1911年、イギリスで成立した、議会における議決において、下院の優越を確立させた法律。特に予算審議での下院の優越が確定した。

 1911年8月、自由党アスキス内閣のもとで成立した、イギリス議会の上院(貴族院)の権限を削減し、下院(庶民院)の優位を確立させた法律。議院法ともいう。以下の二点がポイント。
 1)上院は予算案を否決、または修正することは出来ない。
 2)その他の法令も、下院が3会期引きつづき可決すれば、上院が否決しても法律として成立すること。
 これによって、貴族によって構成される上院の権限は制限され、国民が選挙で議員を選ぶ下院の優越を実現させた。同時に下院議員の任期を七年から五年に短縮し、さらに下院議員に歳費(400ポンド)を支給することが決議された。これによって議会の近代化が達成されたと言える。

議会法成立の背景

 自由主義改革を進めた自由党は、1880年代からグラッドストン内閣のもとで懸案であったアイルランド問題の解決のためにアイルランド自治法案を数次にわたって提案したが、ことごとく上院に否決されていた。国民の公選によって選ばれた下院に対して、貴族階級の利益代弁に過ぎない上院が拒否権を持つことに批判が高まり、上院改革の必要性が認識されるようになっていった。
 議会法成立のきっかけは、アスキス内閣の蔵相ロイド=ジョージが立案した予算案が、ドイツとの建艦競争に必要な財源を高額所得への税率や相続税の増加によって得ようとしたことに対して、貴族階級の拠点である上院が反対したことによる。

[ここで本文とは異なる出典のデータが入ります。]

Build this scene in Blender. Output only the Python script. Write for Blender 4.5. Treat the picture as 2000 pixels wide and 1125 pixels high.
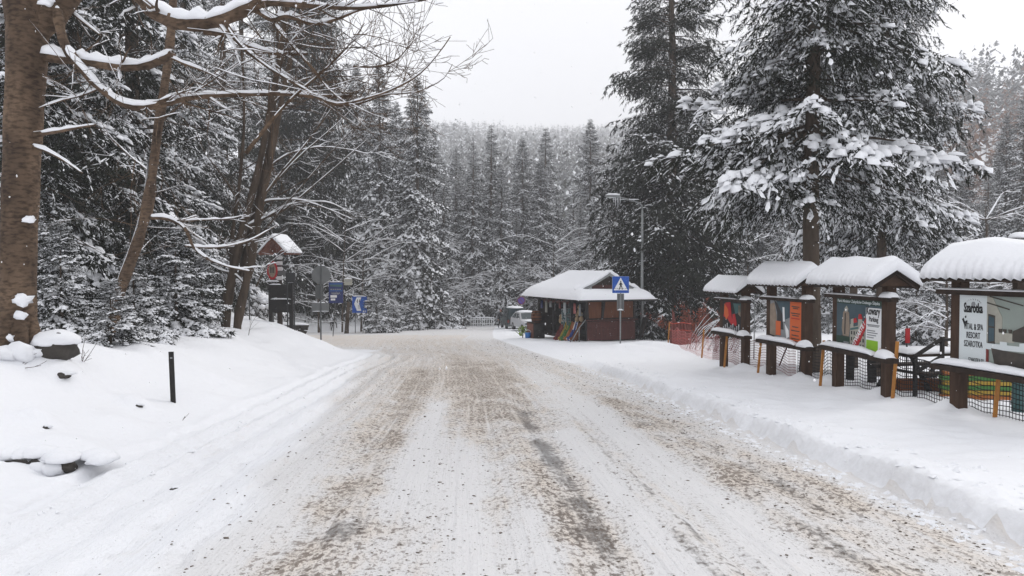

アスキス内閣は1910年、異例の同一年に2回の総選挙を行っていずれも大勝し、世論の支持を背景にこの「人民予算」を成立させ、さらに一気に上院改革を実現させたのだった。これはイギリス議会制度史上の重要な改革であり、現代の議会制度に継承されている。 → 議会

アトリー内閣の議会法改正案

 第2次世界大戦のドイツ敗北後に行われたイギリス総選挙で、チャーチルの保守党に替わって政権に就いた労働党アトリーは、戦後復興の柱として重要産業の国有化を打ち出した。1947年「製鉄・鉄鉱産業国有化法案」を議会に提出したが、製鉄業界と利害を共にする上院(貴族院)の保守党の反発が予想された。そこでアトリー政権は、1911年の議会法を改正し、上院権限をさらに縮小する方針をかためた。それは、上院による否決をそれまでの3会期から2会期へ、さらに1会期へと段階的に短縮するという内容だった。チャーチル率いる野党保守党は予想通り激しく反発したため、1948年6月と9月の二度にわたり下院は通過したものの上院で否決された。そして49年12月に三度目の上院での否決となったが、議会法の規定に基づいて法案は可決となった。これ以後は、公共政策に関わる法案についても、金銭法案(予算案)と同様に貴族院での否決権を1会期に限ることが慣例となった。こうして1951年2月に製鉄・鉄鋼も国有化され、主要基幹産業のすべてが政府の管轄下に置かれることとなった。